I haven’t seen results quite like you’re describing, though Miguel José (jumping 19, heading 14) has been getting 5-6 goals a year, and Zano’s already gotten four this season. I can’t tell why he’s doing so well, since his jumping is only 13, but then single attributes never tell the whole story in this game.
Yeah, looking to statistics is inadequate in FM (as it probably should be, considering what it’s trying to represent), and obviously corner goals is also going to be very dependent on how many opportunities you get. Typically the gluts only come with really high-octane attacking teams. Maybe it’s more informative to think of it as corner goals as a percentage of team goals? I’m playing a game with Crystal Palace right now where 35 games in a quarter of my team goals have come from CBs on corner kicks – this seems pretty consistent with most seasons (http://s5.tinypic.com/140lvg2.jpg).
Regardless of tactics, “the fat slice of why” is my new favourite turn of phrase. YOINK.

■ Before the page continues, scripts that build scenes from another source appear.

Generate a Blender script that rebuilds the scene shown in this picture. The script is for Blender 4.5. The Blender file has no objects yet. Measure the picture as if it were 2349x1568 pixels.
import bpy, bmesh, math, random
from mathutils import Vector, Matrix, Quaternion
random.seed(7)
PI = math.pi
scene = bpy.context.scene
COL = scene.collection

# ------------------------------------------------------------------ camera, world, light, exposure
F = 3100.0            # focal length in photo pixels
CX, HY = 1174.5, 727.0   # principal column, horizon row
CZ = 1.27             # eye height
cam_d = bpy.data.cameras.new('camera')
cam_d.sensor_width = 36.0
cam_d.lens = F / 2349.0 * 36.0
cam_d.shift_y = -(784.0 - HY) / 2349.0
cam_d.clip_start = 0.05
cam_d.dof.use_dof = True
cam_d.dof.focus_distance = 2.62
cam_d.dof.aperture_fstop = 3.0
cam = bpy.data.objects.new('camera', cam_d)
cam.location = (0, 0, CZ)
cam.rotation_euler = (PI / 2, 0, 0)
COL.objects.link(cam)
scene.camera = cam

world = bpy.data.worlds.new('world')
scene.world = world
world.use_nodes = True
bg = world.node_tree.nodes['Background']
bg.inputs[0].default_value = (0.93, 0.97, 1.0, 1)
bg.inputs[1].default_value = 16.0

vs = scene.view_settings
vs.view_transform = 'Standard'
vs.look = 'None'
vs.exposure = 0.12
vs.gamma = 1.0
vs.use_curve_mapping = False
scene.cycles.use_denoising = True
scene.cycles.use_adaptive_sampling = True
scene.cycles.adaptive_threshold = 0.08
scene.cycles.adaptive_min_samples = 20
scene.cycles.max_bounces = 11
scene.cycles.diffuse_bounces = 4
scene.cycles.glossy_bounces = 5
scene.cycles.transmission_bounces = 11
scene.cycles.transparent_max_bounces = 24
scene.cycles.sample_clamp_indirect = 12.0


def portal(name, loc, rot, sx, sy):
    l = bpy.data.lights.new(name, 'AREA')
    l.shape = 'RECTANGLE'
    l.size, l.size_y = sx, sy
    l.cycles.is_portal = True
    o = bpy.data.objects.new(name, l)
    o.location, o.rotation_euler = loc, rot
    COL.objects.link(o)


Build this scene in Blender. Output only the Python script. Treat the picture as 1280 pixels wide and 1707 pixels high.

Corners: I’ve had better luck with one player on “challenge” and an umbrella of attackers charging from the 18. The opposition near post marker drifts toward the corner taker and my target man gets 2-4 one on one jump balls a game. With two men challenging the keeper I seem to get more deflections and, obviously, fewer clean chances on goals. Using this tactic probably improved my league record by 10 points from one season to the next!